Huit années séparent la naissance du premier film cinématographique kabyle du premier film amazigh marocain (Chleuh). En effet, c’est en 2005 qu’est produit le film « Tililla » secours en français du réalisateur marocain Mohamed Mernich, premier film réalisé selon les standards cinématographiques internationaux (35 mm).
Le cinéma amazigh marocain connaîtra ses premiers balbutiements en 1992 par la réalisation de films vidéo en tamazight avec les moyens du bord. Le premier film vidéo fut réalisé, en 1993 par Lahoucine Bizguaren sous le titre « Tamghart wurgh » « La femme d’or ».
Le Maroc organisera le festival du film amazigh à Casablanca en 2006. Ce festival est créé par l’Association marocaine pour la Recherche culturelle (AMREC), cette première rencontre verra aussi la participation des films kabyles qui y étaient à l’honneur.

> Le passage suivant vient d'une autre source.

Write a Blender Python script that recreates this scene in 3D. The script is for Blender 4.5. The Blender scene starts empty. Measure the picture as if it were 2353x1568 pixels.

Enfin, le cinéma kabyle à l’image du cinéma amazigh est naissant, beaucoup de jalons restent à poser. La matière existe, une bonne politique culturelle fera, sûrement, décoller ce secteur vital pour la préservation de notre culture et de notre personnalité. Notre image ne peut être transmise que par nos soins donc nous devons à tout prix la soigner.